What you need to do: Write out each line word for word. Drop pictures.
--- Supplied material ---
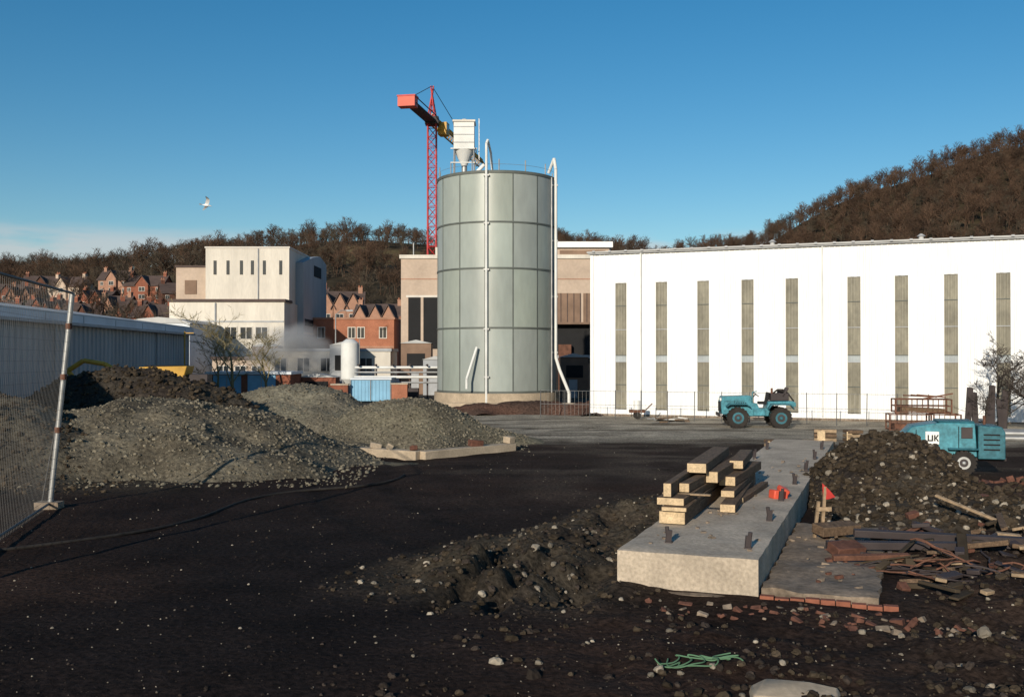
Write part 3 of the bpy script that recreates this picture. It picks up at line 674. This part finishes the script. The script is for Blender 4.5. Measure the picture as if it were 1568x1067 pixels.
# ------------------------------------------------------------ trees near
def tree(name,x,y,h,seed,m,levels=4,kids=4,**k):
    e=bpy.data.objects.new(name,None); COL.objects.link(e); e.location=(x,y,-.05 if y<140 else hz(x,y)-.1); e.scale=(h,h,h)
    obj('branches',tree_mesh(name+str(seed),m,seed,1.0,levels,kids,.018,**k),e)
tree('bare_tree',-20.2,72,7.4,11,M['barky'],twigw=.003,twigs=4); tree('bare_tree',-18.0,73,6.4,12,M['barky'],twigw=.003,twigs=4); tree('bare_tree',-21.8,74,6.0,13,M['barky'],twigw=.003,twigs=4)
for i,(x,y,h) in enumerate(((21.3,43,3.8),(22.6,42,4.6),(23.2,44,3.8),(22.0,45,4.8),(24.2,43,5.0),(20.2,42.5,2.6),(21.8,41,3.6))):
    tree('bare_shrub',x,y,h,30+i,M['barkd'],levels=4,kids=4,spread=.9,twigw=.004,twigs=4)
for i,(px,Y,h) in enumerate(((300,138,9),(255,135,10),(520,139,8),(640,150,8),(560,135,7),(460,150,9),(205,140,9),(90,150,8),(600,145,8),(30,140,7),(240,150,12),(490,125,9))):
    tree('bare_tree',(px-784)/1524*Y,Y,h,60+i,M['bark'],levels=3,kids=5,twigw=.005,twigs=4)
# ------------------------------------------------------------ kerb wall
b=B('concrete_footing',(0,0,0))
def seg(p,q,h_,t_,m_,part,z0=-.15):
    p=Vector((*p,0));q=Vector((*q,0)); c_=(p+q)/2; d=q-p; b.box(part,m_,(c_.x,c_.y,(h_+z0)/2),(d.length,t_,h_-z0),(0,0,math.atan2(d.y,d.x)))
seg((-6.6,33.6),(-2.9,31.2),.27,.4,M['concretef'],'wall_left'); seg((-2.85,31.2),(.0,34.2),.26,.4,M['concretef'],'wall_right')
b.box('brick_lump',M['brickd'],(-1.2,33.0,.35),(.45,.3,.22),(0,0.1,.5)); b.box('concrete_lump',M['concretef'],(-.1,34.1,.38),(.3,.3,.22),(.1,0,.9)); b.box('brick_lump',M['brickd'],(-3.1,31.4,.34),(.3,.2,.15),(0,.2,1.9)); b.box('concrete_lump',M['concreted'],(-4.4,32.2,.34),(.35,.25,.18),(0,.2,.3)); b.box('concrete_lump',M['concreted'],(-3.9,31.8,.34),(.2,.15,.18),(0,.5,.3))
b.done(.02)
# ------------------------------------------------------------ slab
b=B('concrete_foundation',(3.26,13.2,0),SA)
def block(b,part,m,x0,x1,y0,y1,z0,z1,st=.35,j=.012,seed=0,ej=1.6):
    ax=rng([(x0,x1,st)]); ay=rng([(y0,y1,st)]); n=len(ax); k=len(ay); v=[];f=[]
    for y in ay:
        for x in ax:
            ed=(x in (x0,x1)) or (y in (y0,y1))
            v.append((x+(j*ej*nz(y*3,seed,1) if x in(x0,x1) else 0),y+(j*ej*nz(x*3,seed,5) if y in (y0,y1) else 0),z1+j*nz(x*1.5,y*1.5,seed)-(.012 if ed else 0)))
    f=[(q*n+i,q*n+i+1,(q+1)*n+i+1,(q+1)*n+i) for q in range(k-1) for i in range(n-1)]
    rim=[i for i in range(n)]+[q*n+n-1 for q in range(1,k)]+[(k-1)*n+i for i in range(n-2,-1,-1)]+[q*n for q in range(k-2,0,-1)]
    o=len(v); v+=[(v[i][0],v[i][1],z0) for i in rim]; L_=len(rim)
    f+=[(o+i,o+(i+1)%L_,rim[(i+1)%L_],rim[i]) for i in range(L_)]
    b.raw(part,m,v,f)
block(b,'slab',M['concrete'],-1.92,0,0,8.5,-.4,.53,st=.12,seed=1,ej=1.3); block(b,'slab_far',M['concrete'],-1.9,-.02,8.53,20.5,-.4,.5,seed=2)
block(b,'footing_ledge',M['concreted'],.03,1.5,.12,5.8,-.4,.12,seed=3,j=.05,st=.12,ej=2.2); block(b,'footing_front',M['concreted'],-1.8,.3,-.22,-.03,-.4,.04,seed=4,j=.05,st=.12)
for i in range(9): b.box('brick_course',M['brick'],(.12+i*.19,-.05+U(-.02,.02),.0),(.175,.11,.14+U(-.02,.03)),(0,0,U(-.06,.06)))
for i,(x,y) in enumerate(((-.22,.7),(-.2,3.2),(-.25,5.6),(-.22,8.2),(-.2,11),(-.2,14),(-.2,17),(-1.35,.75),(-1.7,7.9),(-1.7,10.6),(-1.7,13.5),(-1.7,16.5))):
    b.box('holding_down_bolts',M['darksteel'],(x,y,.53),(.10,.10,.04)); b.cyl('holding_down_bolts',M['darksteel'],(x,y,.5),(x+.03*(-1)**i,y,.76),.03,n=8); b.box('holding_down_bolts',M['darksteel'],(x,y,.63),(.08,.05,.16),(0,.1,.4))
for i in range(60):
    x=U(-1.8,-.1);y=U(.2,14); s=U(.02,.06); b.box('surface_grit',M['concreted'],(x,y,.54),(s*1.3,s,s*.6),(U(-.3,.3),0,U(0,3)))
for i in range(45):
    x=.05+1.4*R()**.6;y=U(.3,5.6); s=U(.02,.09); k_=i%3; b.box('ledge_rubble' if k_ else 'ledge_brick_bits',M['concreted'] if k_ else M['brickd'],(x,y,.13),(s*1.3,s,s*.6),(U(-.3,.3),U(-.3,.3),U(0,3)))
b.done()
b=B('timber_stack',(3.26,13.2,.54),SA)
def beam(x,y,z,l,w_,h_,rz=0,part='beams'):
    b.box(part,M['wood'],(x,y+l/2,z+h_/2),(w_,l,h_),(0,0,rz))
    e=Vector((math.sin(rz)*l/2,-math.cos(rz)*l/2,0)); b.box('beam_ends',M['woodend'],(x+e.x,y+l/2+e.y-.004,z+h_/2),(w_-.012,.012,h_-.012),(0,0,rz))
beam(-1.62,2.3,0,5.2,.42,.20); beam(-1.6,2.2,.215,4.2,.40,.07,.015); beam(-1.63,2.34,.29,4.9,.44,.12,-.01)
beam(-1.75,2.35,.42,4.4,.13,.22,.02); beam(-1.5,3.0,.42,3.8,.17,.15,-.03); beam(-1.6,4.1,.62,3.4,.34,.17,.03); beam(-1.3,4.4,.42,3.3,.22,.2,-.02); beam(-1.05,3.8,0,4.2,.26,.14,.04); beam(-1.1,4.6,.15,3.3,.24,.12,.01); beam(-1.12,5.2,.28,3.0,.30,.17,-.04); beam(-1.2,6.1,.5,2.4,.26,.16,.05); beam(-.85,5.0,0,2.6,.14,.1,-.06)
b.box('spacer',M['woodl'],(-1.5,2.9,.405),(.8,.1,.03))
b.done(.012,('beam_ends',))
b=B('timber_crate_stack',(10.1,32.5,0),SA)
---
Problem solution:
Write part 3 of the bpy script that recreates this picture. It picks up at line 674. This part finishes the script. The script is for Blender 4.5. Measure the picture as if it were 1568x1067 pixels.
# ------------------------------------------------------------ trees near
def tree(name,x,y,h,seed,m,levels=4,kids=4,**k):
    e=bpy.data.objects.new(name,None); COL.objects.link(e); e.location=(x,y,-.05 if y<140 else hz(x,y)-.1); e.scale=(h,h,h)
    obj('branches',tree_mesh(name+str(seed),m,seed,1.0,levels,kids,.018,**k),e)
tree('bare_tree',-20.2,72,7.4,11,M['barky'],twigw=.003,twigs=4); tree('bare_tree',-18.0,73,6.4,12,M['barky'],twigw=.003,twigs=4); tree('bare_tree',-21.8,74,6.0,13,M['barky'],twigw=.003,twigs=4)
for i,(x,y,h) in enumerate(((21.3,43,3.8),(22.6,42,4.6),(23.2,44,3.8),(22.0,45,4.8),(24.2,43,5.0),(20.2,42.5,2.6),(21.8,41,3.6))):
    tree('bare_shrub',x,y,h,30+i,M['barkd'],levels=4,kids=4,spread=.9,twigw=.004,twigs=4)
for i,(px,Y,h) in enumerate(((300,138,9),(255,135,10),(520,139,8),(640,150,8),(560,135,7),(460,150,9),(205,140,9),(90,150,8),(600,145,8),(30,140,7),(240,150,12),(490,125,9))):
    tree('bare_tree',(px-784)/1524*Y,Y,h,60+i,M['bark'],levels=3,kids=5,twigw=.005,twigs=4)
# ------------------------------------------------------------ kerb wall
b=B('concrete_footing',(0,0,0))
def seg(p,q,h_,t_,m_,part,z0=-.15):
    p=Vector((*p,0));q=Vector((*q,0)); c_=(p+q)/2; d=q-p; b.box(part,m_,(c_.x,c_.y,(h_+z0)/2),(d.length,t_,h_-z0),(0,0,math.atan2(d.y,d.x)))
seg((-6.6,33.6),(-2.9,31.2),.27,.4,M['concretef'],'wall_left'); seg((-2.85,31.2),(.0,34.2),.26,.4,M['concretef'],'wall_right')
b.box('brick_lump',M['brickd'],(-1.2,33.0,.35),(.45,.3,.22),(0,0.1,.5)); b.box('concrete_lump',M['concretef'],(-.1,34.1,.38),(.3,.3,.22),(.1,0,.9)); b.box('brick_lump',M['brickd'],(-3.1,31.4,.34),(.3,.2,.15),(0,.2,1.9)); b.box('concrete_lump',M['concreted'],(-4.4,32.2,.34),(.35,.25,.18),(0,.2,.3)); b.box('concrete_lump',M['concreted'],(-3.9,31.8,.34),(.2,.15,.18),(0,.5,.3))
b.done(.02)
# ------------------------------------------------------------ slab
b=B('concrete_foundation',(3.26,13.2,0),SA)
def block(b,part,m,x0,x1,y0,y1,z0,z1,st=.35,j=.012,seed=0,ej=1.6):
    ax=rng([(x0,x1,st)]); ay=rng([(y0,y1,st)]); n=len(ax); k=len(ay); v=[];f=[]
    for y in ay:
        for x in ax:
            ed=(x in (x0,x1)) or (y in (y0,y1))
            v.append((x+(j*ej*nz(y*3,seed,1) if x in(x0,x1) else 0),y+(j*ej*nz(x*3,seed,5) if y in (y0,y1) else 0),z1+j*nz(x*1.5,y*1.5,seed)-(.012 if ed else 0)))
    f=[(q*n+i,q*n+i+1,(q+1)*n+i+1,(q+1)*n+i) for q in range(k-1) for i in range(n-1)]
    rim=[i for i in range(n)]+[q*n+n-1 for q in range(1,k)]+[(k-1)*n+i for i in range(n-2,-1,-1)]+[q*n for q in range(k-2,0,-1)]
    o=len(v); v+=[(v[i][0],v[i][1],z0) for i in rim]; L_=len(rim)
    f+=[(o+i,o+(i+1)%L_,rim[(i+1)%L_],rim[i]) for i in range(L_)]
    b.raw(part,m,v,f)
block(b,'slab',M['concrete'],-1.92,0,0,8.5,-.4,.53,st=.12,seed=1,ej=1.3); block(b,'slab_far',M['concrete'],-1.9,-.02,8.53,20.5,-.4,.5,seed=2)
block(b,'footing_ledge',M['concreted'],.03,1.5,.12,5.8,-.4,.12,seed=3,j=.05,st=.12,ej=2.2); block(b,'footing_front',M['concreted'],-1.8,.3,-.22,-.03,-.4,.04,seed=4,j=.05,st=.12)
for i in range(9): b.box('brick_course',M['brick'],(.12+i*.19,-.05+U(-.02,.02),.0),(.175,.11,.14+U(-.02,.03)),(0,0,U(-.06,.06)))
for i,(x,y) in enumerate(((-.22,.7),(-.2,3.2),(-.25,5.6),(-.22,8.2),(-.2,11),(-.2,14),(-.2,17),(-1.35,.75),(-1.7,7.9),(-1.7,10.6),(-1.7,13.5),(-1.7,16.5))):
    b.box('holding_down_bolts',M['darksteel'],(x,y,.53),(.10,.10,.04)); b.cyl('holding_down_bolts',M['darksteel'],(x,y,.5),(x+.03*(-1)**i,y,.76),.03,n=8); b.box('holding_down_bolts',M['darksteel'],(x,y,.63),(.08,.05,.16),(0,.1,.4))
for i in range(60):
    x=U(-1.8,-.1);y=U(.2,14); s=U(.02,.06); b.box('surface_grit',M['concreted'],(x,y,.54),(s*1.3,s,s*.6),(U(-.3,.3),0,U(0,3)))
for i in range(45):
    x=.05+1.4*R()**.6;y=U(.3,5.6); s=U(.02,.09); k_=i%3; b.box('ledge_rubble' if k_ else 'ledge_brick_bits',M['concreted'] if k_ else M['brickd'],(x,y,.13),(s*1.3,s,s*.6),(U(-.3,.3),U(-.3,.3),U(0,3)))
b.done()
b=B('timber_stack',(3.26,13.2,.54),SA)
def beam(x,y,z,l,w_,h_,rz=0,part='beams'):
    b.box(part,M['wood'],(x,y+l/2,z+h_/2),(w_,l,h_),(0,0,rz))
    e=Vector((math.sin(rz)*l/2,-math.cos(rz)*l/2,0)); b.box('beam_ends',M['woodend'],(x+e.x,y+l/2+e.y-.004,z+h_/2),(w_-.012,.012,h_-.012),(0,0,rz))
beam(-1.62,2.3,0,5.2,.42,.20); beam(-1.6,2.2,.215,4.2,.40,.07,.015); beam(-1.63,2.34,.29,4.9,.44,.12,-.01)
beam(-1.75,2.35,.42,4.4,.13,.22,.02); beam(-1.5,3.0,.42,3.8,.17,.15,-.03); beam(-1.6,4.1,.62,3.4,.34,.17,.03); beam(-1.3,4.4,.42,3.3,.22,.2,-.02); beam(-1.05,3.8,0,4.2,.26,.14,.04); beam(-1.1,4.6,.15,3.3,.24,.12,.01); beam(-1.12,5.2,.28,3.0,.30,.17,-.04); beam(-1.2,6.1,.5,2.4,.26,.16,.05); beam(-.85,5.0,0,2.6,.14,.1,-.06)
b.box('spacer',M['woodl'],(-1.5,2.9,.405),(.8,.1,.03))
b.done(.012,('beam_ends',))
b=B('timber_crate_stack',(10.1,32.5,0),SA)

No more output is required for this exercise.